Restored by Frits Janmaat, c. 1999

7 Octaves, 6' 10"



J. M. Schweighofer & Söhne, Vienna, c. 1870

Restoration by Grant Hecher, c. 2005

Further restoration by Ken Walkup, 2018

On loan from Annette Richards and David Yearsley

7 Octaves, 8' 6"

The Schweighofer family is associated with piano making in Vienna going back to 1801. Johann Michael Schweighofer Jr., opened his own firm in 1832, after apprenticing in the shop of his father, mother, and stepfather; his sons succeeded him in this firm.

Blüthner Aliquot Grand, Leipzig, 1878

Bluthner grand piano

Restored by Ken Walkup, 2015

7 Octaves, 7'

Aliquot means “divisor.” This refers to Blüthner’s string plan, patented in 1872, which has a fourth string for each note above the tenor range, not struck by the hammer and tuned an octave higher than the strings which are struck. The purpose was to reinforce the treble, and/or to make the sound more complex and interesting. Several other mid-nineteenth century piano makers experimented with this basic idea in different ways, and Steinway’s execution of this concept, which they called “duplex stringing,” is a part of the design of most modern pianos.

​The Aliquot Grand system was available on Blüthner pianos as an option for decades.
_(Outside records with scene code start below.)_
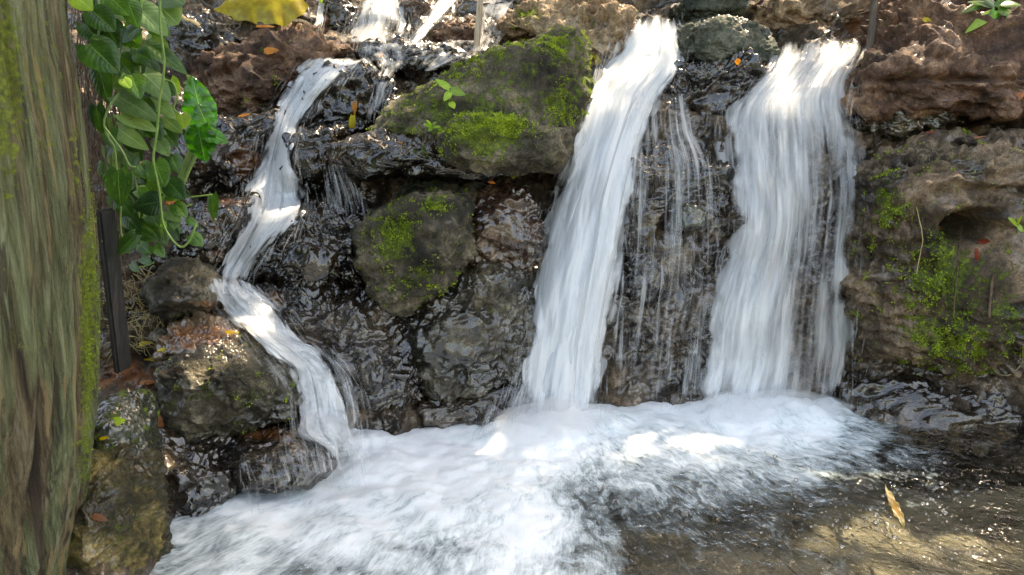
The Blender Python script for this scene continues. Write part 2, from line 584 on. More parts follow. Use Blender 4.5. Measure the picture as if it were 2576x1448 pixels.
def spray_material():
    t = NT("white_spray")
    d = t.attr("dens")
    df = t.n("BsdfDiffuse")
    df.inputs[0].default_value = (0.9, 0.92, 0.94, 1)
    tr = t.n("BsdfTranslucent")
    tr.inputs[0].default_value = (0.9, 0.92, 0.94, 1)
    m1 = t.n("MixShader", i_0=0.5, i_1=df.outputs[0], i_2=tr.outputs[0])
    tp = t.n("BsdfTransparent")
    m = t.n("MixShader", i_0=d, i_1=tp.outputs[0], i_2=m1.outputs[0])
    t.t.links.new(m.outputs[0], t.out.inputs[0])
    return t.m
M['spray'] = spray_material()

# ------------------------------------------------------------------ terrain behind and between the rocks
TU = [-500, 300, 600, 900, 1200, 1500, 1800, 2100, 2400, 2700, 3300]
TV = [-700, -150, 0, 130, 250, 450, 700, 900, 1050, 1200, 1400, 1800]
TY = np.array([
    [6.5, 6.5, 6.5, 6.5, 6.5, 6.5, 6.5, 6.5, 6.5, 6.5, 6.5],
    [3.3, 3.6, 3.8, 4.1, 4.2, 4.0, 3.8, 3.8, 3.5, 3.3, 3.2],
    [2.9, 3.0, 3.25, 3.6, 3.7, 3.55, 3.4, 3.3, 3.05, 2.9, 2.8],
    [2.7, 2.8, 3.02, 3.2, 3.25, 3.15, 3.1, 3.0, 2.78, 2.6, 2.5],
    [2.6, 2.65, 2.9, 2.95, 2.98, 2.9, 2.85, 2.8, 2.85, 2.75, 2.5],
    [2.4, 2.5, 2.66, 2.72, 2.9, 2.72, 2.68, 2.68, 2.75, 2.6, 2.3],
    [2.2, 2.3, 2.42, 2.5, 2.58, 2.6, 2.6, 2.58, 2.45, 2.32, 2.2],
    [2.0, 2.1, 2.15, 2.35, 2.5, 2.55, 2.55, 2.55, 2.42, 2.3, 2.1],
    [1.75, 1.85, 1.95, 2.2, 2.42, 2.5, 2.5, 2.48, 2.4, 2.28, 2.0],
    [1.55, 1.62, 1.98, 2.15, 2.35, 2.42, 2.42, 2.42, 2.34, 2.2, 1.9],
    [1.30, 1.38, 1.80, 2.0, 2.2, 2.3, 2.3, 2.3, 2.25, 2.1, 1.8],
    [1.0, 1.1, 1.6, 1.8, 2.0, 2.1, 2.1, 2.1, 2.1, 2.0, 1.6]])

def terrain_Y(u, v):
    u = np.clip(u, TU[0], TU[-1])
    v = np.clip(v, TV[0], TV[-1])
    iu = np.clip(np.searchsorted(TU, u) - 1, 0, len(TU) - 2)
    iv = np.clip(np.searchsorted(TV, v) - 1, 0, len(TV) - 2)
    A, B = np.array(TU, float), np.array(TV, float)
    fu = (u - A[iu]) / (A[iu + 1] - A[iu])
    fv = (v - B[iv]) / (B[iv + 1] - B[iv])
    fu = fu * fu * (3 - 2 * fu) * 0.5 + fu * 0.5
    return (TY[iv, iu] * (1 - fu) + TY[iv, iu + 1] * fu) * (1 - fv) + (TY[iv + 1, iu] * (1 - fu) + TY[iv + 1, iu + 1] * fu) * fv

WET_ALL = [(1150, 170, 190, 70, 1.2), (1000, 60, 150, 80, 1.0), (1230, 60, 80, 90, 1.4), (1700, 700, 260, 500, 1.0), (700, 600, 200, 200, 0.9),
           (560, 880, 160, 120, 0.8), (2000, 500, 200, 500, 0.8), (1580, 150, 100, 80, 1.2), (520, 100, 100, 80, 0.7), (900, 220, 160, 90, 1.1)]
RUST_ALL = [(530, 120, 70, 50, 0.7), (640, 400, 120, 90, 0.5), (700, 680, 90, 70, 0.55), (850, 80, 60, 40, 0.8), (2080, 60, 170, 60, 0.5),
            (480, 840, 110, 60, 0.8), (360, 940, 110, 60, 0.8), (1280, 110, 60, 40, 0.5), (2250, 300, 120, 60, 0.4), (740, 460, 80, 100, 0.5)]

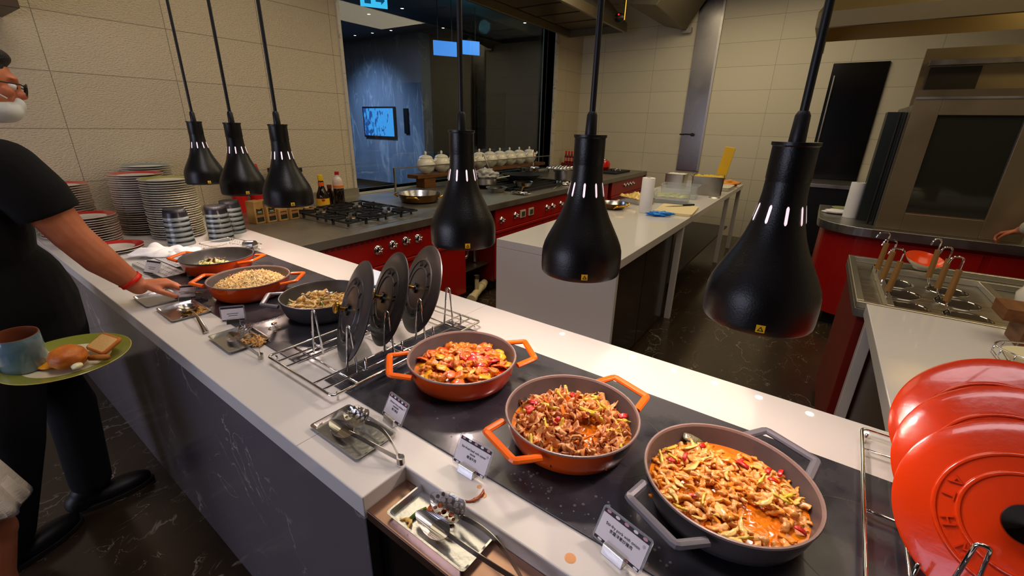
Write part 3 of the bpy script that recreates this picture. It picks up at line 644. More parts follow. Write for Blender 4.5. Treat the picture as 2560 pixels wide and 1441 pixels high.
# ------------------------------------------------------------------ lids and racks
def lid(lab, loc, az, tilt, en, letters, knob_black=True):
    nrm = Vector((math.cos(az)*math.cos(tilt), math.sin(az)*math.cos(tilt), math.sin(tilt)))
    xax = Vector((-math.sin(az), math.cos(az), 0)); yax = nrm.cross(xax)
    M = Matrix((xax, yax, nrm)).transposed().to_4x4()
    l = thing('pan_lid', lab, 'lid', loc, M.to_euler(), group='lids in the wire racks')
    prof = [(0.0, 0.012), (0.05, 0.0115), (0.067, 0.010), (0.0685, 0.012), (0.071, 0.0125), (0.0735, 0.0115), (0.075, 0.009), (0.094, 0.0078), (0.0955, 0.0098), (0.098, 0.0102), (0.1005, 0.009), (0.102, 0.0068), (0.13, 0.003), (0.147, 0.0), (0.150, -0.0015), (0.1505, -0.0045), (0.147, -0.006), (0.12, -0.002), (0.08, 0.003), (0.0, 0.006)]
    MB().lathe(prof, 96).build('lid_disc', en, l, smooth=True)
    lt = MB()
    for k, (ch, a) in enumerate(letters):
        text('raised_letter', ch, 0.023, en, l, (0.0845*math.cos(a), 0.0845*math.sin(a), 0.0095), (0, 0, a+PI/2), ext=0.002)
    kb = MB()
    if knob_black:
        star = []
        for i in range(12):
            r_ = 0.019 if i % 2 == 0 else 0.012; star.append((r_*math.cos(2*PI*i/12), r_*math.sin(2*PI*i/12)))
        kb.prism(rnd(star, 0.002, 2), 0.012, 0.019); kb.lathe([(0.010, 0.019), (0.007, 0.024)], 20)
        kb.build('knob_base', mat('black_knob', (10, 10, 10), rough=0.25), l, smooth=True)
        MB().lathe([(0.0062, 0.022), (0.0055, 0.030), (0.007, 0.040), (0.015, 0.044), (0.0175, 0.047), (0.017, 0.052), (0.012, 0.055), (0.0, 0.0555)], 28).build('knob', brass if knob_black == 1 else chrome, l, smooth=True)
    else:
        MB().lathe([(0.008, 0.010), (0.008, 0.022), (0.026, 0.026), (0.0275, 0.029), (0.026, 0.032), (0.0, 0.034)], 40).build('knob', mat('dark_mirror_knob', (130, 126, 120), rough=0.05, metal=1.0), l, smooth=True)
    return l
az = math.radians(-116.5); tl = math.radians(21.8)
marks = [(c, a) for c, a in zip('MATH MATH', [PI/2+0.35, PI/2-0.05, 0.9, 0.35, 0, -0.6, -1.2, -2.1, 3.6]) if c != ' ']
lid('black enamel lid nearest the camera in the left wire rack', (-1.030, 0.710, 1.085), az, tl, lid_bk, marks)
lid('black enamel lid in the middle of the left wire rack', (-1.030, 0.836, 1.083), az, tl, lid_bk, marks)
lid('black enamel lid at the back of the left wire rack', (-1.018, 0.963, 1.080), az, tl, lid_bk, marks)
azr = math.radians(-117); tlr = math.radians(34)
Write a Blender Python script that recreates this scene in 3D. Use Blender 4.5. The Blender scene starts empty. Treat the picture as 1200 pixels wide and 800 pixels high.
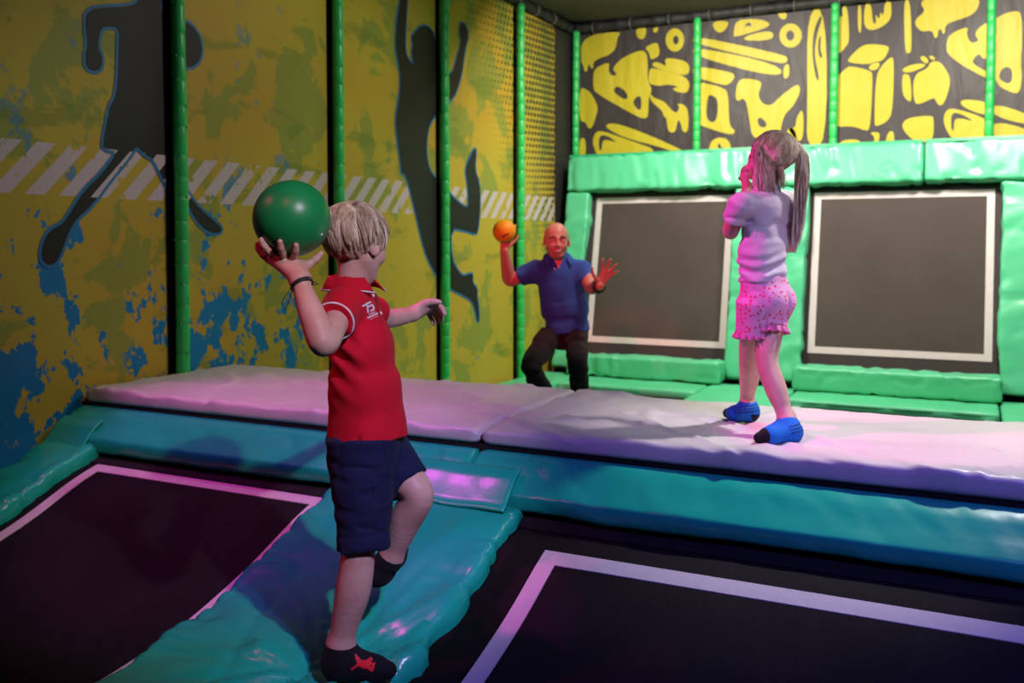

However, this piano is almost unique in another way: although it has a full cast iron plate, and is technically cross-strung or overstrung like the American pianos which were so influential at the time, it is basically a straight strung piano because the bass bridge is more or less in the position it was on the earlier European pianos.

Schweighofer & Söhne, Vienna, 1897

1897 J. M. Schweighofer & Söhne piano

On loan from Malcolm Bilson

Steinway & Sons "D" Concert Grand, New York, 1908

Rebuilt by Jim Reeder, 1985

Restored by Ken Walkup

7 1/3 Octaves, 9'

Cornell has three Steinway concert grands, from 1908, 1958, and 2006, almost exactly 50 years apart from each other. They have different personalities that mirror the evolution of Steinway over a hundred years. This one has a darker, less brilliant sound that does not appeal to all pianists but is highly valued by others.

Mason & Hamlin "BB" Grand, 1911

Bechstein "E" Grand, 1912

Blüthner Model 4, 1921

Mason & Hamlin "CC" Grand, c. 1930

Bösendorfer Imperial, c. 1955

On loan from Graeme Bailey

Steinway & Sons "D" Concert Grand, New York, 1960

Restored by Ken Walkup, 2006

7 1/3 Octaves, 9'

This instrument was formerly the Bailey Hall concert grand, 1960–2006. It has been played by many of the most prominent pianists of the period, including Rubinstein, Ashkenazy, Perahia, Serkin, Brendel, etc.